While the sites are in four counties, Dublin City Council was selected as the contracting authority for the other councils. City councillors approved the overall plan in April of last year, although several councillors said they could not support a return to the PPP model, given previous negative experience, while others raised concerns about building large scale council housing estates with no social mix. Developer Bernard McNamara had backed out of a PPP deal to develop five city council sites for housing in 2008, leaving council housing flat complexes derelict.

Unlike previous PPP models, where ownership of the land was transferred to the developer, the sites will stay in State ownership and the developer will be given a licence to build. The developer will get payments from the State for a 25-year period, after which the houses or apartments will return to State ownership, in what is known as an “availability-based” PPP model. The model has previously been used to build a number of roads, schools, court buildings and primary care centres.

While the previous PPP housing schemes included private homes, only social housing will be built on the six sites, with tenants allocated by the relevant local authority.
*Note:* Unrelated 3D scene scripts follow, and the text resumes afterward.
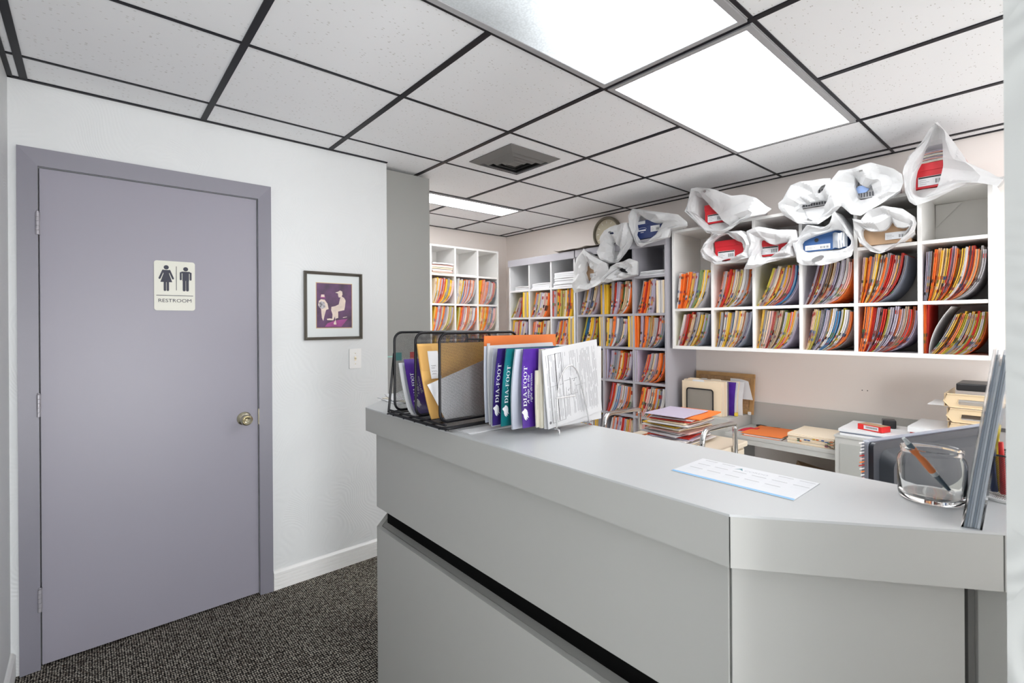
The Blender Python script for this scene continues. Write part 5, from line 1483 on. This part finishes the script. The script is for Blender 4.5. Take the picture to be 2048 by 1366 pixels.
std_folder(3.345, 1.862, .300, .232, mat('dark_grey_folder', (.20, .17, .20), .6), 'dark grey folder behind the manila folders on the low cabinet', (.17, .25, M_MAN2), group=G2)
std_folder(3.362, 1.850, .318, .228, M_PURB, 'violet folder behind the manila folders on the low cabinet', None, .03, -.008, nm='violet_folder', group=G2)
std_folder(3.376, 1.850, .325, .226, M_PAPER, 'white papers right behind the violet folder on the low cabinet', None, .035, -.014, nm='paper_sheets', cat='papers', th=.006)
std_folder(3.395, 1.850, .330, .232, M_MAN2, 'light manila folder at the back of the low cabinet group', None, .03, -.014, group=G2)
std_folder(3.408, 1.840, .345, .228, M_PAPER, 'white papers at the back of the folder group, before the cork board', None, .03, -.018, nm='paper_sheets', cat='papers', th=.006)
def P(u, v): return Vector((3.44 + .02 * (u / .18) + .02 * v, 1.62 - u, .852 + v - .25 * max(0, u - .10) * (v / .11) * 0 + (.13 - .9 * (u - .06) ** 2 / .1 * .1) * 0 + v * 0))
q = MB(); q.sheet(lambda u, v: Vector((3.452 + .02 * v, 1.60 - u - .25 * (.14 - v) * (u / .14), .845 + v - 1.9 * max(0, u - .04) ** 2 * (v / .14))), .125, .140, .0012, M_PAPER, 10, 8)
q.box((3.4495, 1.545, .950), (3.4505, 1.552, .957), M_INKD)
tag(q.build('curled_paper', smooth=60), 'curled white paper flopping over the cork board corner', 'paper')
r = root('black_file_holder', (3.27, 1.70, zt))
q = MB(); q.tube([(3.252, 1.823 - a, zt + b) for a, b in rrect(.0, .005, .195, .178, .018, 6)], .0042, M_BLKM, 8, closed=True); q.build('wire_frame', r, smooth=60)
q = MB(); q.box((3.2545, 1.820, zt + .006), (3.2565, 1.631, zt + .175), mat('taupe_mesh_panel', (.30, .27, .235), .5, metal=.3)); q.build('mesh_panel', r)
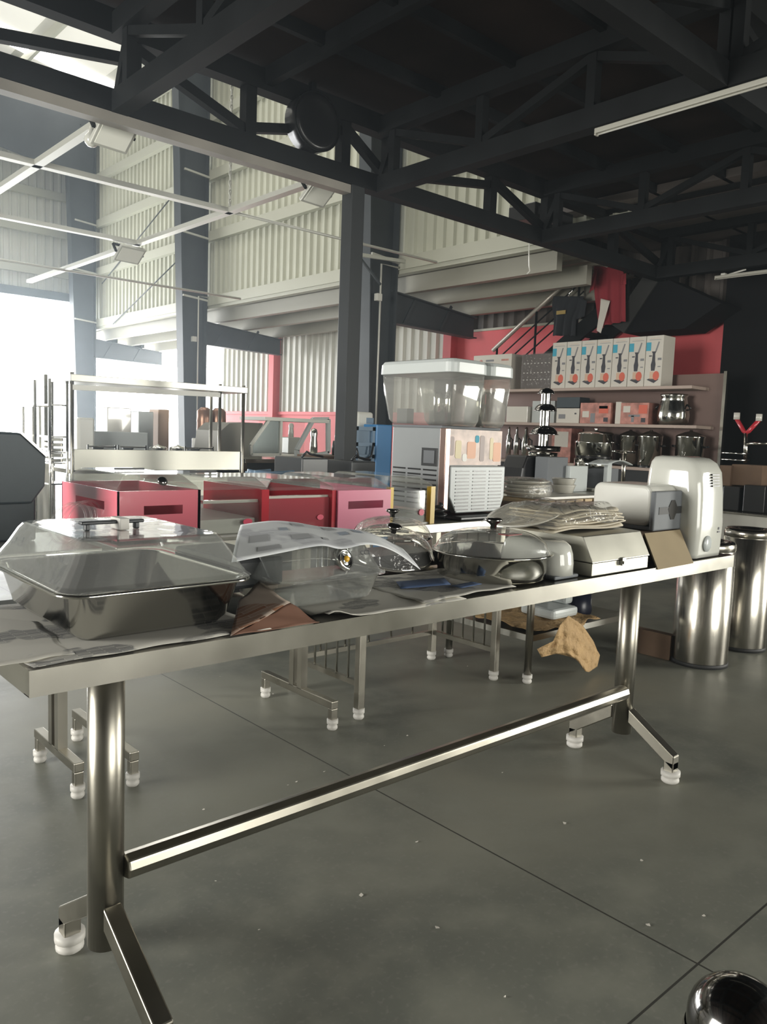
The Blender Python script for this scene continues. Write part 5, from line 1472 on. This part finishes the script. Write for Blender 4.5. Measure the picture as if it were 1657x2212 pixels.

A single development consortium will build the homes across the four counties. Five groups made bids to build the homes, with three remaining in the running, these are: Torc Housing Partnership, involving, Tuath Housing Association as the tenant manager, with builders JJ Rhatigan, and equity providers Kajima Partnerships and Equitix; Comhar, involving Oaklee Housing with Sisk and Macquarie Corporate Holdings; and BAM PPP involving Circle Voluntary Housing Association and Bam Building.

A spokesman for the Department of Housing said a decision on the successful bid is expected by early September. Planning permission has already been granted for each site and construction is expected to take about 18 months.